When the men of the 54th Pennsylvania Volunteer Infantry rushed across what is now Shellenberger Field the area was open meadow with only a few trees on its edge. During the last quarter of the nineteenth century, a number of saplings grew on what is now the Circle. When the Intermont Hotel-later renamed the Westover Hotel-was constructed in 1890, the growing forest was thinned to create a sylvan setting for the resort. A nation-wide depression led to the closure of the hotel, and it was offered for sale at a fraction of its construction cost. In April 1903, Dr. Hopwood and the newly constituted Board of Trustees bought the hotel as well as the acres that surrounded it.

In 1909, with the construction of Carnegie Hall and the Administration Building which was renamed Hopwood Hall in 1953, the axis of the campus changed. When the men asked to form a baseball team, Dr. Hopwood gave them permission to cut the trees in front of the new buildings and created their playing field in the empty space. Cut into firewood, the felled trees were sold to purchase uniforms and equipment for our oldest inter-collegiate team.

Having cleared part of the campus, Dr. Hopwood continued to plant oak trees on the upper part of the campus. In the archives of the Knight-Capron Library there is a postcard from the Hopwood era which was used to recruit students. In the background is Westover Hall, and in the foreground are the oaks that were planted during our first decade. Some of them still dominate the landscape in front of the library and Schewel Hall. The dogwood trees that stand between Dr. Hopwood's oak trees and the maple trees which are close to Snidow Chapel were planted under the direction of Miss Georgia Morgan who taught art at the college from 1915 until 1945.

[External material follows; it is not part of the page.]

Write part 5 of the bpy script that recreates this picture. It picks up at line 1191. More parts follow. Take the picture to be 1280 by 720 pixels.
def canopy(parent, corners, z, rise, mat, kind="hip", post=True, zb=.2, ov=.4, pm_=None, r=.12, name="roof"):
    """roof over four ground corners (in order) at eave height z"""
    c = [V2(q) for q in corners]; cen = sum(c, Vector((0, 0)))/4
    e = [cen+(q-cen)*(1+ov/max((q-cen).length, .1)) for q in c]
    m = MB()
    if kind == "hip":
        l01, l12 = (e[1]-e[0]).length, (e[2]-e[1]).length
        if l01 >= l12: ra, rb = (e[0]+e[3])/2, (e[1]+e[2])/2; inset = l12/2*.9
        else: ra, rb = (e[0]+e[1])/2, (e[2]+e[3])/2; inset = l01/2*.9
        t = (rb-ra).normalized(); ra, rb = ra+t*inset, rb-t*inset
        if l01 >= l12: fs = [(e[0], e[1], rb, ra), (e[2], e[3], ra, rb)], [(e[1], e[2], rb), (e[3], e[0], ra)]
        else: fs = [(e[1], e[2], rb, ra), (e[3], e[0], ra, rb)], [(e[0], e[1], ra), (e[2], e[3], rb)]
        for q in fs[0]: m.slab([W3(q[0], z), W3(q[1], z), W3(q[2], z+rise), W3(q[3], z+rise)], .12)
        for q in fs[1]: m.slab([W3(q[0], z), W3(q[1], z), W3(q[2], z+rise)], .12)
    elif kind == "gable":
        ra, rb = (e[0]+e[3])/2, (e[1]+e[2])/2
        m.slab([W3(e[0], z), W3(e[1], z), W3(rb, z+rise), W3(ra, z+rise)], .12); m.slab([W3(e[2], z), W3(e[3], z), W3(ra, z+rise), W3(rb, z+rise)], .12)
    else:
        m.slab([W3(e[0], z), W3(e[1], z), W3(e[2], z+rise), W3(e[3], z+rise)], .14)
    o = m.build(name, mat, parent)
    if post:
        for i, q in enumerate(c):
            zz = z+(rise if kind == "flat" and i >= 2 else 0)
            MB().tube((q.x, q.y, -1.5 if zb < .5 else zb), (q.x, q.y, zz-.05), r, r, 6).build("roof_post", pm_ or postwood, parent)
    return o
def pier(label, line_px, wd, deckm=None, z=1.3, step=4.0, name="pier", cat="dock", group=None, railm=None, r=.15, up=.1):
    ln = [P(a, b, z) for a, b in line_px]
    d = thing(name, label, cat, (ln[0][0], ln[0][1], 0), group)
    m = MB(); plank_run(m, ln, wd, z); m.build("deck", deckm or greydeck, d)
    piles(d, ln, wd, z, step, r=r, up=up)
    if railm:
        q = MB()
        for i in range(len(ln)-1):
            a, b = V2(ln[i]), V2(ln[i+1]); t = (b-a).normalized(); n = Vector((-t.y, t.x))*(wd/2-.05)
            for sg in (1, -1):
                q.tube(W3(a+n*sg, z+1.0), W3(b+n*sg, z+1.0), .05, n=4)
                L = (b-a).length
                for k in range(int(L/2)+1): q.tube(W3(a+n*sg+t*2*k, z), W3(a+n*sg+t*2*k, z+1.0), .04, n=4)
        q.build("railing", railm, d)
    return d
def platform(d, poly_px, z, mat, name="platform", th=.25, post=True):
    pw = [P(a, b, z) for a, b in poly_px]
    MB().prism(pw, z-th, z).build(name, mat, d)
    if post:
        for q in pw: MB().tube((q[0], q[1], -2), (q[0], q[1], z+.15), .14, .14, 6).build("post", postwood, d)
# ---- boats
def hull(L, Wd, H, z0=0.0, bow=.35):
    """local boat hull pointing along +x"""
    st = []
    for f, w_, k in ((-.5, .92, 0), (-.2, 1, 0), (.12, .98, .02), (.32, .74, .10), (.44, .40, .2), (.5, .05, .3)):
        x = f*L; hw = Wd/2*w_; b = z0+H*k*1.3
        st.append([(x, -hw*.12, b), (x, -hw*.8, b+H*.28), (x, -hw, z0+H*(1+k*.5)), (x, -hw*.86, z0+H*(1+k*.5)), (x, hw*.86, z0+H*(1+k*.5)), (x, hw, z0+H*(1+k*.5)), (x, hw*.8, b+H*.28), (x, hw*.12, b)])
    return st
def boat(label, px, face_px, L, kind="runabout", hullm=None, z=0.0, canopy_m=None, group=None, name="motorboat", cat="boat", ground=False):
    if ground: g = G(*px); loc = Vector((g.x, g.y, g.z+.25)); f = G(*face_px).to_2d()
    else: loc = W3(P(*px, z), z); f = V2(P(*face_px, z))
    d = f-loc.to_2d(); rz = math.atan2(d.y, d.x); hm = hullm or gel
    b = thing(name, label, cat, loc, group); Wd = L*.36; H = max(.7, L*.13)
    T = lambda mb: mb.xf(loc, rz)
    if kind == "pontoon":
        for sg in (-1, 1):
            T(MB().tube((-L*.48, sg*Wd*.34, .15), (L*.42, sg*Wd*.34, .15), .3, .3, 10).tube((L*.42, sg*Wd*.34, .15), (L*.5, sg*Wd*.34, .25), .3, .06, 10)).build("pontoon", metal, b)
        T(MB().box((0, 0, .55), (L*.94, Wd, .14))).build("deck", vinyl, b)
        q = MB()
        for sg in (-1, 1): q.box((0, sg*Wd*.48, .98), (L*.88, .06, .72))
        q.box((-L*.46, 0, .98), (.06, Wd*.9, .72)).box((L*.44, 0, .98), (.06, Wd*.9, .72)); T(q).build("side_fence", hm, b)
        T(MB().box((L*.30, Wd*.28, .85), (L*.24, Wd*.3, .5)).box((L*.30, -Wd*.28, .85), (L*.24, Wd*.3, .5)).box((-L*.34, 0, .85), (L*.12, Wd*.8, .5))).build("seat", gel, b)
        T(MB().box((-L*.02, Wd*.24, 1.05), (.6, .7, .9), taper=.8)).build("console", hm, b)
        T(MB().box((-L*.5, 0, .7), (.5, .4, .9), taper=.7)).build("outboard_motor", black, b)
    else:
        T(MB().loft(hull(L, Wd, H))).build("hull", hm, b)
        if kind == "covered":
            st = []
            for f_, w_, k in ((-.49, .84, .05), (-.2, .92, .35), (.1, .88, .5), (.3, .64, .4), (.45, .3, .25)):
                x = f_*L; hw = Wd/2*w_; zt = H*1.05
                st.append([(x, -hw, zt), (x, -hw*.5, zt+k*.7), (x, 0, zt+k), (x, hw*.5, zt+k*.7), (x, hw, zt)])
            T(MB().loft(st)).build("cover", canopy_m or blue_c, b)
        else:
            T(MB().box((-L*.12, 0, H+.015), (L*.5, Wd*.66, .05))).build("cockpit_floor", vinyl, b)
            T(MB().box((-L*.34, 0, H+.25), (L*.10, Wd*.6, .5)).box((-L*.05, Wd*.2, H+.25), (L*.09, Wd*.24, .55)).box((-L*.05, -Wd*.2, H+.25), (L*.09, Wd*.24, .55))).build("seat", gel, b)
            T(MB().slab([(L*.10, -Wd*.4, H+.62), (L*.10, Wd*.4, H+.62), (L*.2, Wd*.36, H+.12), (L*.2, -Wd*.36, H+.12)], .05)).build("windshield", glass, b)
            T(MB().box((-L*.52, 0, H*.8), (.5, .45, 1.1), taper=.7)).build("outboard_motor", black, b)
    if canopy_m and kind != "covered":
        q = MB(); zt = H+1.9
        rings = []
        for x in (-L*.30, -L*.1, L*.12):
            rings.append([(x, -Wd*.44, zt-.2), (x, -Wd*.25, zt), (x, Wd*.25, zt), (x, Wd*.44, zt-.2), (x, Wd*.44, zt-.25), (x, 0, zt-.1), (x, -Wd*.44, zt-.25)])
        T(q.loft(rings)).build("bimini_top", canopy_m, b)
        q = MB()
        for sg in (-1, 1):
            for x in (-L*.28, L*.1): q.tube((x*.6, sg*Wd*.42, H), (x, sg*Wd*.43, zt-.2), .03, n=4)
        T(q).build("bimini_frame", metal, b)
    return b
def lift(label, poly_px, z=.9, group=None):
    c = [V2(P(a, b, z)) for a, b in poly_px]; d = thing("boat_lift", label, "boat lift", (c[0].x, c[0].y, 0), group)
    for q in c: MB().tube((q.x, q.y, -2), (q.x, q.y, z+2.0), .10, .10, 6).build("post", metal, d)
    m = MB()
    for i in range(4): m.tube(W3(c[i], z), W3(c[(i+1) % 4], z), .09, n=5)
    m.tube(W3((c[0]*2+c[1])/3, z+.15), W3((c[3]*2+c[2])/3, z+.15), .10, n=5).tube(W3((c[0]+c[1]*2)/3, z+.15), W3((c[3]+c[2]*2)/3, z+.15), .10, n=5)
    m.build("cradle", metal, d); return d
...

The first graduation exercises were held in Westover Hall, and then they were moved to Hopwood Auditorium. In 1923, when Memorial Gym, now Hall Campus Center, was completed, graduations were held there. By the mid-1960s this culminating event of the academic year had grown so large that it had to be held in the Circle. At first, the area in front of Knight-Capron Library was used, but with the completion of the chapel graduation assumed its present form. The procession begins on the steps of the chapel and ends on the steps of Hopwood Hall. The land that was cleared for a playing field is now filled with lovely trees that provide welcomed shade for Freshman Convocation and Senior Graduation. In a hundred years, we have come full circle.